The Bible records that Jesus wept when He saw Jerusalem:
“And when he was come near, he beheld the city, and wept over it.”
Luke 19:41
Jesus did weep for He could see the terrible fate of Jerusalem at the hands of Roman armies, less than 40 years later. It was the sight of Jerusalem that pierced the heart of Jesus. He saw the destruction of Jerusalem that had scorned His love and was about to take His life. He saw what she was in her guilt of rejecting her Redeemer, and what she might have been had she accepted Him who alone could heal her sins. He had come to save her; how could He give her up? In His eyes one soul is of such value that, in comparison with it, worlds vanish into insignificance; but here was an entire nation to be destroyed.
The tears of Jesus were not in anticipation of His own suffering even though Gethsemane and Calvary awaited Him. There, the horror of a great darkness would engulf Him when the great sacrifice will be made for the sins of the world. Yet, it was not because of these reminders of His cruel death that the Redeemer wept in anguish of spirit. His was not a selfish sorrow.

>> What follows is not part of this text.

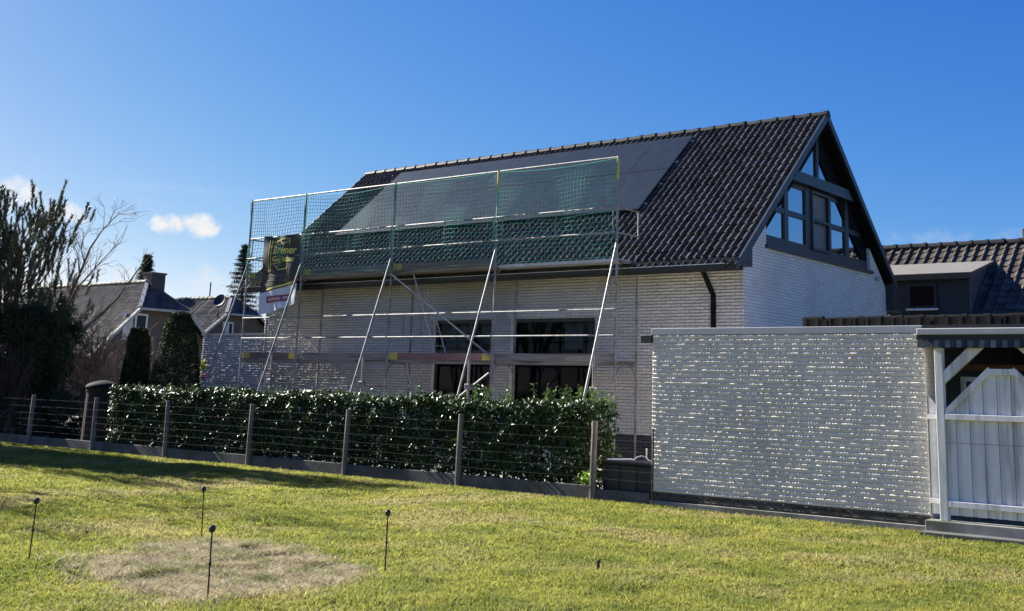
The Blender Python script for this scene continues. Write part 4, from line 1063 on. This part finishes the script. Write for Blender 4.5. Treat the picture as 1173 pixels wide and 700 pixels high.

Israel had been a favored people; it was “the joy of the whole earth” (Ps. 48:2). It was the focus of Christ’s tender care for more than a thousand years, such as a father bears his only child. In that temple, the blood of beasts was shed, typical of the blood of Christ.

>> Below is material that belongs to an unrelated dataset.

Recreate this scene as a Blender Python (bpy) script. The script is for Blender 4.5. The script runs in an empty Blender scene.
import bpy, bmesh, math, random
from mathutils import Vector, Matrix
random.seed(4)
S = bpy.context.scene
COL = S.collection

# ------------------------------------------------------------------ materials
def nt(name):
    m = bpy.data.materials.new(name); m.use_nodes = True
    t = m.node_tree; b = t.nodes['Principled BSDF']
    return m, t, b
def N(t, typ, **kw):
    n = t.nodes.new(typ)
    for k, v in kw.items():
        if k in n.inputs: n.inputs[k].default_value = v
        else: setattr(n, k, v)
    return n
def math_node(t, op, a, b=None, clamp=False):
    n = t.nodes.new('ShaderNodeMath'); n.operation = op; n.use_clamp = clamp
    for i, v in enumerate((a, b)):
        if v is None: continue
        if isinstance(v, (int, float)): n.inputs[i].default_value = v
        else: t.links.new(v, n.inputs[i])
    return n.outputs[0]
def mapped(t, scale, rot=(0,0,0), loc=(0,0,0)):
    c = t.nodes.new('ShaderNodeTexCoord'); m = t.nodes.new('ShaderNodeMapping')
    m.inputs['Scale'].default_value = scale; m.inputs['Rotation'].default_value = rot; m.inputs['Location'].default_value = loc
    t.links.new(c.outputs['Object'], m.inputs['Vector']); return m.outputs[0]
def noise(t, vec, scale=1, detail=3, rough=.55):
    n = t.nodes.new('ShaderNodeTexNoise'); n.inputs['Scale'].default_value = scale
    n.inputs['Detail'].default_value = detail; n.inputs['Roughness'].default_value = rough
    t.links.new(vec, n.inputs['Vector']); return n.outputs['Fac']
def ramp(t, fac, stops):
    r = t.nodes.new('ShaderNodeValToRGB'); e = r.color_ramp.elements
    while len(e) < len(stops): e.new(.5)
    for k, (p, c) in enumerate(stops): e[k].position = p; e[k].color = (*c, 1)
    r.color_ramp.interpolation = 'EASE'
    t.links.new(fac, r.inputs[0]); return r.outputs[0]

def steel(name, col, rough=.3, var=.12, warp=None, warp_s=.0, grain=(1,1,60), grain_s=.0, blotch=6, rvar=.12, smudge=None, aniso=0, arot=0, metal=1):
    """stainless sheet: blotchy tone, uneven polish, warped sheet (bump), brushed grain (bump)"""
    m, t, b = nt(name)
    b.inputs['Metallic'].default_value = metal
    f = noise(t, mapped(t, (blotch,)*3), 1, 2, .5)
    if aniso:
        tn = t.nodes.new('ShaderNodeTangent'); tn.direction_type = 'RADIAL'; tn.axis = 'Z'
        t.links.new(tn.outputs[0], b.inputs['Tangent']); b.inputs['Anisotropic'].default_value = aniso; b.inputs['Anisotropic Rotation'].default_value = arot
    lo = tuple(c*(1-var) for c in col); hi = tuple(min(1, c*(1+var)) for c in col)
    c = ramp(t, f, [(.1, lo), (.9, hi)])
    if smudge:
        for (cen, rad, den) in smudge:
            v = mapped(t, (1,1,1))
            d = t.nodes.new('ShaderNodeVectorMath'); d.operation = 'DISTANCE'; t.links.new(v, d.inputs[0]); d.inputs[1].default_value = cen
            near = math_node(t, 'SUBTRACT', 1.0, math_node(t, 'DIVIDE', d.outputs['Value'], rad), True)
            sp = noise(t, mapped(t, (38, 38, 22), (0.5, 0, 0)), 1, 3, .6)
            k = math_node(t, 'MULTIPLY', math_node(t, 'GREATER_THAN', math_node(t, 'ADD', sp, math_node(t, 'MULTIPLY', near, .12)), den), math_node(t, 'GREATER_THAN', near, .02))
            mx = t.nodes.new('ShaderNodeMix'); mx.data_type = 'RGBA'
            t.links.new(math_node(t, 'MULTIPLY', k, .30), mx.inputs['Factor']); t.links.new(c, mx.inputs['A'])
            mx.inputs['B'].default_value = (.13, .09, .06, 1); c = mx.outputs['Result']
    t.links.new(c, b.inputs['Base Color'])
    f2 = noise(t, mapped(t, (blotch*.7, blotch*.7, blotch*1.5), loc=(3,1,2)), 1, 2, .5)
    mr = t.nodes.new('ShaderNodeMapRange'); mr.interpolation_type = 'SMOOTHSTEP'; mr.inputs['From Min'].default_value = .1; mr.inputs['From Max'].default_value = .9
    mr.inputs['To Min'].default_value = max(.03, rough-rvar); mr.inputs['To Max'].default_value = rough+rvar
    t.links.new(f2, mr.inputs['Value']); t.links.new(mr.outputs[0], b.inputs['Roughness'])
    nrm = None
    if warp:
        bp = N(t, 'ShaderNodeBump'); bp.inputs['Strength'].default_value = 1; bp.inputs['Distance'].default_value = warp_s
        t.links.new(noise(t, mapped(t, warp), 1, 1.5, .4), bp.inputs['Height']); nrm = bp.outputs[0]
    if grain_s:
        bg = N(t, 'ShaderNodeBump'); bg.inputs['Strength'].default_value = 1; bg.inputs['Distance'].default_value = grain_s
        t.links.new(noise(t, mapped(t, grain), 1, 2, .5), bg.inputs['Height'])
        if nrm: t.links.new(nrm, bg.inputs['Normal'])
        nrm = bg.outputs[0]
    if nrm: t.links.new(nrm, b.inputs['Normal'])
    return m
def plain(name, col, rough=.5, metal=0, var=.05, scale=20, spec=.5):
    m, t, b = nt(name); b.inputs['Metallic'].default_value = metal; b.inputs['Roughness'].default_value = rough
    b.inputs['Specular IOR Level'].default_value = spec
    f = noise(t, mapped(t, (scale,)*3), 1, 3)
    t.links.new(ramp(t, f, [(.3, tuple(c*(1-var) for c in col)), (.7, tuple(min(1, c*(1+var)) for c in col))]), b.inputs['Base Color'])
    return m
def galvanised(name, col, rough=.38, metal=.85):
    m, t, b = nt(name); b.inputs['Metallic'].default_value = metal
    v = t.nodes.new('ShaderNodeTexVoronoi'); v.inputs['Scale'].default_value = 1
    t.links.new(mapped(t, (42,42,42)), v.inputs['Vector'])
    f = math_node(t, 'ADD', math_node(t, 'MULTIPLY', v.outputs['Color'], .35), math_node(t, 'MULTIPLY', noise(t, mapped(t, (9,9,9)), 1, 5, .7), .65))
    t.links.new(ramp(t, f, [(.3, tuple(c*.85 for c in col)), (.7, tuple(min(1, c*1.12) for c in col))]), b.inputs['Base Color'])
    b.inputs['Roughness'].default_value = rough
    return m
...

Jesus said in agony, “If you had known, even you, especially in this your day, the things that make for your peace!” (Luke 19:42). Had Jerusalem accepted God’s Son, she might have stood forth in the pride of prosperity, the queen of kingdoms, free in her God-given power and strength. She would have been the world’s glory.

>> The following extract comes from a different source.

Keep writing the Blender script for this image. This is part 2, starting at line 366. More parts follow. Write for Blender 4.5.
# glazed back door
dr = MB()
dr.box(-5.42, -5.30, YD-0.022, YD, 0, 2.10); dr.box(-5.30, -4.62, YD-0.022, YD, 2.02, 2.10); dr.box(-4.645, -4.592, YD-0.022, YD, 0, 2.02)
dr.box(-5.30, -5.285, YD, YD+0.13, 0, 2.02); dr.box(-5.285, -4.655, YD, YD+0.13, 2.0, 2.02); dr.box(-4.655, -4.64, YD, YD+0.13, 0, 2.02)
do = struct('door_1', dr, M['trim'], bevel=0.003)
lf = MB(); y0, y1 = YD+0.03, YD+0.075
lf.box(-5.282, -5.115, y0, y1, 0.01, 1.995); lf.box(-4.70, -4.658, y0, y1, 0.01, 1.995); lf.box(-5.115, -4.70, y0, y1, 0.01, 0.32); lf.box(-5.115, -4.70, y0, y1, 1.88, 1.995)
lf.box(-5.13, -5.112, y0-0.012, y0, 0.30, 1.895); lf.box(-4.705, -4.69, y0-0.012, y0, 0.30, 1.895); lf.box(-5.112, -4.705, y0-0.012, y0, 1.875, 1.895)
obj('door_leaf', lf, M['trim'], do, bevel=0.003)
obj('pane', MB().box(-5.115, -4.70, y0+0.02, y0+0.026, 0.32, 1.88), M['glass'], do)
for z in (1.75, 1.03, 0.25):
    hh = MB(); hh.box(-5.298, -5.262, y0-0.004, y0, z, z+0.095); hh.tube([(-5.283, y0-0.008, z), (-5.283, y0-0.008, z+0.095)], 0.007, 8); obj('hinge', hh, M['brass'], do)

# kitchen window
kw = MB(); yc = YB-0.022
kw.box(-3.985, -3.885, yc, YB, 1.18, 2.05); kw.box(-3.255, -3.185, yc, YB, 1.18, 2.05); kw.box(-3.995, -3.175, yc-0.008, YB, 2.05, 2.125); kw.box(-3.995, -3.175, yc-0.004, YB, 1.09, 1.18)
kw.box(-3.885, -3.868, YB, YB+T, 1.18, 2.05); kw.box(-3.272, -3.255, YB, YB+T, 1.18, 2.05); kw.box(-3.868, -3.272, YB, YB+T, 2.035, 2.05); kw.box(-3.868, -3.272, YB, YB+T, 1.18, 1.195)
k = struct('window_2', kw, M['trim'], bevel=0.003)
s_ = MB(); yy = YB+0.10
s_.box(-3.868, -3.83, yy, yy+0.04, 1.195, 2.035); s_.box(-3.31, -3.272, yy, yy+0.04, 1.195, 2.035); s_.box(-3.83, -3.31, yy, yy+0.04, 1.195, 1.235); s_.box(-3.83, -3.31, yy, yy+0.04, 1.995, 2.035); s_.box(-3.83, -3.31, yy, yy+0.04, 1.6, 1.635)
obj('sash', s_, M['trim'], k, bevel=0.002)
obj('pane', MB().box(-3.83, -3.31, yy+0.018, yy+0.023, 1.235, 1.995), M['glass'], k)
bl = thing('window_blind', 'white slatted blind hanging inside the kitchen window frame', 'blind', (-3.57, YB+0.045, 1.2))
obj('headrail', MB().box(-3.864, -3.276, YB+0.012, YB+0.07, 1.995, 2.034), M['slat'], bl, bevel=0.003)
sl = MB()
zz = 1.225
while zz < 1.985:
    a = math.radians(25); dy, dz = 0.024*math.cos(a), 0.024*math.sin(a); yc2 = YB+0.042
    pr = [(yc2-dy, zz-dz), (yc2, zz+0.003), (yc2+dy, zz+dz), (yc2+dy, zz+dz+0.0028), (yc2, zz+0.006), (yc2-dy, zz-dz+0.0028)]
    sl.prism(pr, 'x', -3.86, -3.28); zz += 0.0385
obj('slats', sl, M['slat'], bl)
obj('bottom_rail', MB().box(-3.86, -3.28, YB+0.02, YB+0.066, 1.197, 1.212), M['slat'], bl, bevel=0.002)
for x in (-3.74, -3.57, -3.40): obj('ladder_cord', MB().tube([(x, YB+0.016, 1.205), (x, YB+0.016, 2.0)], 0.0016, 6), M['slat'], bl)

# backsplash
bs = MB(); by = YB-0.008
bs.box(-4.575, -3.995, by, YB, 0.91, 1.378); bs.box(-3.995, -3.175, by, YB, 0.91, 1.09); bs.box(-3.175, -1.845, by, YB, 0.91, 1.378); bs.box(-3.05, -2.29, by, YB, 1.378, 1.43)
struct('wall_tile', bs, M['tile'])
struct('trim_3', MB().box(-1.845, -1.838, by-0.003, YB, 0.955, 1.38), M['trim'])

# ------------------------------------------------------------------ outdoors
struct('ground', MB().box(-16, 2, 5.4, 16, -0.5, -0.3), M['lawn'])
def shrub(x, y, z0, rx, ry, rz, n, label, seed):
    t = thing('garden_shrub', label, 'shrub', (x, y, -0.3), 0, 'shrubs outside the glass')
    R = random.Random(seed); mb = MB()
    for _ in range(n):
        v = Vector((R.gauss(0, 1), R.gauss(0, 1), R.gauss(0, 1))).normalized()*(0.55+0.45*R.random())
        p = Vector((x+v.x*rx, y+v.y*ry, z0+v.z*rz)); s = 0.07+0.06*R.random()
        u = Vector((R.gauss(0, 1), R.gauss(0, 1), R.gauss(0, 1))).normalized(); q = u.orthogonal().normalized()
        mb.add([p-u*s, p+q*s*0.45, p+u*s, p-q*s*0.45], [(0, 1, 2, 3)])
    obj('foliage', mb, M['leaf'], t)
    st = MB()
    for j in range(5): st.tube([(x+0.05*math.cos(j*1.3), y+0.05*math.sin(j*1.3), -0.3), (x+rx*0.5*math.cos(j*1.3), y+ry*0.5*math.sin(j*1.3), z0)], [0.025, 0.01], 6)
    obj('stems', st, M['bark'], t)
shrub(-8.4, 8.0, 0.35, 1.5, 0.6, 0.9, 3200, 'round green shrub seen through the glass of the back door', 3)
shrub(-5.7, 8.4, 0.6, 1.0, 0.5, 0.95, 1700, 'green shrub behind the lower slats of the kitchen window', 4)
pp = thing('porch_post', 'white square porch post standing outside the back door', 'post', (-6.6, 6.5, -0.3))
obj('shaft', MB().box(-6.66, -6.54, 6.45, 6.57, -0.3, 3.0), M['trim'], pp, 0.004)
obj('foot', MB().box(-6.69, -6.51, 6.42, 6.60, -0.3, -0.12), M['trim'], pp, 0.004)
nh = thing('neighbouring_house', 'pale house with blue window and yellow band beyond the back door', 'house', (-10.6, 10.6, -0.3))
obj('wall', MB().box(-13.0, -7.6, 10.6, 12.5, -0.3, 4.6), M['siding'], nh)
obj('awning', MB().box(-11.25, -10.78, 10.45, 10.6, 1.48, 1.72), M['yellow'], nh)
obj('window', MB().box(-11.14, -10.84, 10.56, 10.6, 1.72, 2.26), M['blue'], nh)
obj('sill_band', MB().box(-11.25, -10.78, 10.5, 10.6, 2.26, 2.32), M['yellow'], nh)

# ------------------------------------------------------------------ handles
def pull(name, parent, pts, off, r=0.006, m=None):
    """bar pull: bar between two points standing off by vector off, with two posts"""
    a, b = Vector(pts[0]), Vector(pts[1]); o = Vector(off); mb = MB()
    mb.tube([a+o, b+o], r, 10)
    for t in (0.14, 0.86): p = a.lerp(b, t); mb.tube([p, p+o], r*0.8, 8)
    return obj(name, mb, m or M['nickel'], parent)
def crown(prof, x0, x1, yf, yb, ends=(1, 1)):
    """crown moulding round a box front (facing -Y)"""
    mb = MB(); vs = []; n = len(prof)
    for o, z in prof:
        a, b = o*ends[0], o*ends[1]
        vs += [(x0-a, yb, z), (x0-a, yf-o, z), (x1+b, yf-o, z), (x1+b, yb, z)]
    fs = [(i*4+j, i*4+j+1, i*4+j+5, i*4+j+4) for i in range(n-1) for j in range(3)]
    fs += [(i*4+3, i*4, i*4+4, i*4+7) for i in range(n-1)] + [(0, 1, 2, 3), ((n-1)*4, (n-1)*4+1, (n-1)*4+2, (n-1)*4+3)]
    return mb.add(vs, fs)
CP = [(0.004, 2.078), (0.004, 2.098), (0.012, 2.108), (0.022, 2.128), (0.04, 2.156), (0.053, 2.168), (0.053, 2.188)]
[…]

But Jesus realizes what Jerusalem now is under the Roman bondage, doomed for judgment. And He adds: “For days will come upon you when your enemies will build an embankment around you, surround you and close you in on every side, and level you, and your children within you, to the ground; and they will not leave in you one stone upon another, because you did not know the time of your visitation” (Luke 19:43-44).